Every June, the basketball world gets excited over lottery picks. Mock drafts, combine measurements, and highlight reels are always the major point of the conversation. But while everyone’s watching picks 1 through 14, the smartest front offices are quietly doing their best work in the second round.
The Ones Nobody Wanted
Nikola Jokic, Manu Gnobili, Dennis Rodman, Draymond Green, Marc Gasol, Isaiah Thomas are either All-Stars or champions and all of them were second-round picks. All of them were, at some point, the players other teams passed on.
That’s what makes the second round different, it’s about patience and scouting brilliance.
What Teams Are Looking For
Second-round picks aren’t projects hoping to become stars, they are mostly players with one or two elite skills that fit a specific system. Draymond Green with the Warriors is a good example of this
Can he shoot off the ball? Does he guard multiple positions? Is he a screener who understands spacing? These are some of the questions and single attribute that make teams go deep into the draft
The Development Factor
Most great second round picks develop into what they are.

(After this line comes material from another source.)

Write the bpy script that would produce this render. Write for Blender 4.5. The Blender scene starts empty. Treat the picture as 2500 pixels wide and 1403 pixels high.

A player with great instincts and average athleticism, dropped into the right development program looks completely different after two years.
The Spurs did this for decades and the best of them all being Manu Ginobili who became a four time NBA champion and hall of famer. Their second-round finds weren’t lucky, they had strong coaching and a culture that valued basketball IQ over raw tools.

The Lesson
The draft is a 60-player process, everyone is important even if it doesn’t look like that at first. We’ve seen teams like Golden State Warriors get it right with a second round pick like Draymond Green and absolutely blow it with an second overall draft pick like James Wiseman
Nikola Jokic, one of the best centers the league has seen in recent years was a 41st overall pick and he led his team to an NBA title in 2023, also winning the Finals MVP
While everyone debates who goes first overall, a contender somewhere is quietly selecting the player who’ll guard the other team’s best wing in a playoff series four years from now.